Il convient donc de confirmer le jugement entrepris et fixer les sommes dues ainsi qu'il suit :

- 80 067,74 euros brut au titre des salaires des mois de septembre 2014 à mai 2015,

- 6 946,59 euros brut au titre des salaires du 1er juin au 22 juin 2015,

- 12 724,90 euros brut au titre des congés payés,

- 6 630,84 euros brut au titre du délai de réflexion,

- 3 536,45 euros au titre de l'indemnité de licenciement.

Par ces motifs

La cour,

Confirme le jugement entrepris,

Y ajoutant,

Fixe au passif de la liquidation judiciaire de la société AZA LAB les sommes suivantes dues à M. [B] [I] [I] :

- 80 067,74 euros brut au titre des salaires des mois de septembre 2014 à mai 2015,

- 6 946,59 euros brut au titre des salaires du 1er juin au 22 juin 2015,

- 12 724,90 euros brut au titre des congés payés,

- 6 630,84 euros brut au titre du délai de réflexion,

- 3 536,45 euros au titre de l'indemnité de licenciement.

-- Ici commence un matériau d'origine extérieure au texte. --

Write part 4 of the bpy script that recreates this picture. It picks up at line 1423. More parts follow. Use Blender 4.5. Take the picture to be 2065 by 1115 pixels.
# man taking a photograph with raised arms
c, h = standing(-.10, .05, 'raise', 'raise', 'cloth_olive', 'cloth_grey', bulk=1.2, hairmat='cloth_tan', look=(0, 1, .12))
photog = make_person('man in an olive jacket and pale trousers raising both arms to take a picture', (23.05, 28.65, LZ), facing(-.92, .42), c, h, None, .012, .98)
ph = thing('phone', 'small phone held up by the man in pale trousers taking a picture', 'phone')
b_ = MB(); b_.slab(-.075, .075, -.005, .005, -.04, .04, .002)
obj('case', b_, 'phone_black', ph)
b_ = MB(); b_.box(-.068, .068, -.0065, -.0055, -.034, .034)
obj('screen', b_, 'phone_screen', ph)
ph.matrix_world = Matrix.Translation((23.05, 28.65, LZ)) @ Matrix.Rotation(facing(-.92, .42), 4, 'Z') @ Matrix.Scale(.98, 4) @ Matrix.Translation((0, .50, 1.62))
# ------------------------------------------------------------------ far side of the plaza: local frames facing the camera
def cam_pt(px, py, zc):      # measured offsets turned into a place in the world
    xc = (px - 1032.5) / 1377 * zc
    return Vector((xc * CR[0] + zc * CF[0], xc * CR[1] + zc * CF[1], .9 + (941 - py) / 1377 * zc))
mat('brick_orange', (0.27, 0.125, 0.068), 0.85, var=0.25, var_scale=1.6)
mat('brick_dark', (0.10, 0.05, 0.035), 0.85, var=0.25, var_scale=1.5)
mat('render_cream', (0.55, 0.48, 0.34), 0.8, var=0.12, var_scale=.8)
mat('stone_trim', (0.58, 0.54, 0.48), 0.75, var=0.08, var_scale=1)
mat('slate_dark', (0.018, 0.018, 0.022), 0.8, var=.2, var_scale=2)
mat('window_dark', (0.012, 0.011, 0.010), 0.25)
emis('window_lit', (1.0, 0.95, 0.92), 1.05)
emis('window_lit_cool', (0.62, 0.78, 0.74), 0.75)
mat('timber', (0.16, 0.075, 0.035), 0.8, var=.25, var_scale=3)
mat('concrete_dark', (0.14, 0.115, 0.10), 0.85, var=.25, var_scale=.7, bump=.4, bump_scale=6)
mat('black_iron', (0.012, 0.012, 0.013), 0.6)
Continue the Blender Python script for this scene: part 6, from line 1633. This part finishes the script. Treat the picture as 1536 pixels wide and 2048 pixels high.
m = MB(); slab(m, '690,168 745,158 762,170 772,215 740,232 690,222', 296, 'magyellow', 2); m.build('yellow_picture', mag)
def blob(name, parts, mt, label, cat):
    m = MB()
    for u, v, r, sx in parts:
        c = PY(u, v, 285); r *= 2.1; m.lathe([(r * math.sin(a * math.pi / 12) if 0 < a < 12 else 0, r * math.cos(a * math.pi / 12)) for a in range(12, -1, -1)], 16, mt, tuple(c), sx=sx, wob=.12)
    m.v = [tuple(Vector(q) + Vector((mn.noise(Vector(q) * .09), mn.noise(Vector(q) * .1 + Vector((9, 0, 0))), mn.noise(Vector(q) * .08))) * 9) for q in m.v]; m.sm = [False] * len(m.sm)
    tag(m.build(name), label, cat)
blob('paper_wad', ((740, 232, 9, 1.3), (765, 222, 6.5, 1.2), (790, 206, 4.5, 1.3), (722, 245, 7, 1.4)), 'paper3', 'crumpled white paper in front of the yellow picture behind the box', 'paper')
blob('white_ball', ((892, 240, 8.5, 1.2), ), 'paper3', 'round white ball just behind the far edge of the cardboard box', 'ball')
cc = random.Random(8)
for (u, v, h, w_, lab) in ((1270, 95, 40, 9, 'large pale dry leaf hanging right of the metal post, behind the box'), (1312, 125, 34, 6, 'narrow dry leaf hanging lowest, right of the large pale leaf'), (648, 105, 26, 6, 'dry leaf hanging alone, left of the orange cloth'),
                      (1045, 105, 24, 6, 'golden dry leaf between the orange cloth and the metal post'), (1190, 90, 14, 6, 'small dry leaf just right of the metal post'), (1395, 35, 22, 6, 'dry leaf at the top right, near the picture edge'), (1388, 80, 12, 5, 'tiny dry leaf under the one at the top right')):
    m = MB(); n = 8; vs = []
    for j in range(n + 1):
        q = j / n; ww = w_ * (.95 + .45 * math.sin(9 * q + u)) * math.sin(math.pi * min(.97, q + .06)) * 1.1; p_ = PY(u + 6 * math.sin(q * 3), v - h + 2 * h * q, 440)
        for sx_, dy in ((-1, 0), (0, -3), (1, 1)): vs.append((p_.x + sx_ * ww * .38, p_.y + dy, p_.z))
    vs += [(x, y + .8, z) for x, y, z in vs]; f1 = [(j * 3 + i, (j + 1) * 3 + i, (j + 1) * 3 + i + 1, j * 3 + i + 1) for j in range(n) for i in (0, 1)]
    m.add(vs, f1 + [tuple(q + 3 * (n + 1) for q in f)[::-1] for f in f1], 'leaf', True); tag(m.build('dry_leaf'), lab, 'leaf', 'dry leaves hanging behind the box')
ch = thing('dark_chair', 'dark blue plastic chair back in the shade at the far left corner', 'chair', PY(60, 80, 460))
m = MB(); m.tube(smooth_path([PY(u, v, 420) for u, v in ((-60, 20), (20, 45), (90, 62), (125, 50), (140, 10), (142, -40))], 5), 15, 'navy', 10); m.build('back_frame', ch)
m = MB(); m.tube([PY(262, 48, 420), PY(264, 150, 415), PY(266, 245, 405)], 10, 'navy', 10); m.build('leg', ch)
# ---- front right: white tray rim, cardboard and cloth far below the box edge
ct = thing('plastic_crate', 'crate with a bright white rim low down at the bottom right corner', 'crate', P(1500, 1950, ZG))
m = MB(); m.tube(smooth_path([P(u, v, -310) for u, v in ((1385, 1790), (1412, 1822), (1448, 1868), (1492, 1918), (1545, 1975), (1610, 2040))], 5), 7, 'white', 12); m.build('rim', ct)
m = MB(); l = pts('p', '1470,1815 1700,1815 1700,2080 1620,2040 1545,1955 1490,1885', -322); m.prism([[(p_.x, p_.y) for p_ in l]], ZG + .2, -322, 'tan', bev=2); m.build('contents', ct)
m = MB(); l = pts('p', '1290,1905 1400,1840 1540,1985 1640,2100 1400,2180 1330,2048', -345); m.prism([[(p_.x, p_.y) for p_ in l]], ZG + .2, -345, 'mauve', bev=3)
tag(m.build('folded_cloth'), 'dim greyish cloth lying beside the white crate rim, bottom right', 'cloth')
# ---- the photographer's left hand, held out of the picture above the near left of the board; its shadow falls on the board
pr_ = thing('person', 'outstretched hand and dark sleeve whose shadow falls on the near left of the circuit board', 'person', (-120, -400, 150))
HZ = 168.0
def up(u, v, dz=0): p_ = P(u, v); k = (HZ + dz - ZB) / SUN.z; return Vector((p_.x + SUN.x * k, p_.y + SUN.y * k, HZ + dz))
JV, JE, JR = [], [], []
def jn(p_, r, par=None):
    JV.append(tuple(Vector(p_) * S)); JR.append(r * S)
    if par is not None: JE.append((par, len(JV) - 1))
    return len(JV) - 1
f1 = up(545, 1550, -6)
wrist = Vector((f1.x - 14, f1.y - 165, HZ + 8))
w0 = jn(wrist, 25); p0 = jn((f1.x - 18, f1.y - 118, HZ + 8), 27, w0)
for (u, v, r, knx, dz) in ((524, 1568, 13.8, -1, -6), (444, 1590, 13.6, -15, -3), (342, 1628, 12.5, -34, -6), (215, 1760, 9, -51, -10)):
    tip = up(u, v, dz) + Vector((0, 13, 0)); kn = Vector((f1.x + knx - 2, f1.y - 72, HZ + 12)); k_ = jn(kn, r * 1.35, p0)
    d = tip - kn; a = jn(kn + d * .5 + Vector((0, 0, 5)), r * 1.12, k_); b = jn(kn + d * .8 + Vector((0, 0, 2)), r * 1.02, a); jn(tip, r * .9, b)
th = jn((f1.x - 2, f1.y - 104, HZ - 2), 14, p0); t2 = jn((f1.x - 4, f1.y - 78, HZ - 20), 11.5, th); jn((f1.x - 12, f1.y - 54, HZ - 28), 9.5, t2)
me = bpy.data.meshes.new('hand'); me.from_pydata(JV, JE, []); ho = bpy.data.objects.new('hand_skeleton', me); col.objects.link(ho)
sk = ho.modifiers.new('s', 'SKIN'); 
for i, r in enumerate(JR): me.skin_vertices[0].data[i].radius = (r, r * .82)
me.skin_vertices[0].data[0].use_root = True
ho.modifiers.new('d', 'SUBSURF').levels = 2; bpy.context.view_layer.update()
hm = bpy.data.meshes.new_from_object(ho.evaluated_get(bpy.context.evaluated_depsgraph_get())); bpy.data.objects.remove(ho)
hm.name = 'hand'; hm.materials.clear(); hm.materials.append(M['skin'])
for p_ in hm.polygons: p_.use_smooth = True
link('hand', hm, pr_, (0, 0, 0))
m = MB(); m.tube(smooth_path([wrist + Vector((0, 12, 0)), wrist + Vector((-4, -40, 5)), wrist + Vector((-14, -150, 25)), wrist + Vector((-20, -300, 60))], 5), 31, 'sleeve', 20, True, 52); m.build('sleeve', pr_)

Dit que la garantie Ags est limitée, toutes sommes et créances avancées confondues, à un ou des montant déterminés par décret en référence au plafond mensuel retenu pour le calcul des contributions du régime d'assurance chômage, et inclut les cotisations et contributions sociales et salariales d'origine légale, ou d'origine conventionnelle imposées par la loi;

Dit que l'obligation de l'Ags/Cgea de faire l'avance de la somme à laquelle serait évalué le montant total des créances garanties, compte-tenu du plafond applicable, ne pourra s'exécuter que sur présentation d'un relevé par mandataire judiciaire, et justification par celui-ci de l'absence de fonds disponibles entre ses mains pour procéder à leur paiement;

Rappelle que le jugement d'ouverture de la procédure collective a arrêté le cours des intérêts légaux et conventionnels;

Dit que la garantie des salaires est due pour les créances du salarié dans la limite de sa garantie légale, plafond 5 tel que prévu à la date à laquelle est due la créance;

Dit que l'Ags/Cgea ne doit pas sa garantie pour les demandes de dépens, d'astreinte, de cotisations patronales ou résultant d'une action en responsabilité;

Condamne M. [L] ès-qualités de mandataire liquidateur de la Sas AZA LAB aux entiers dépens.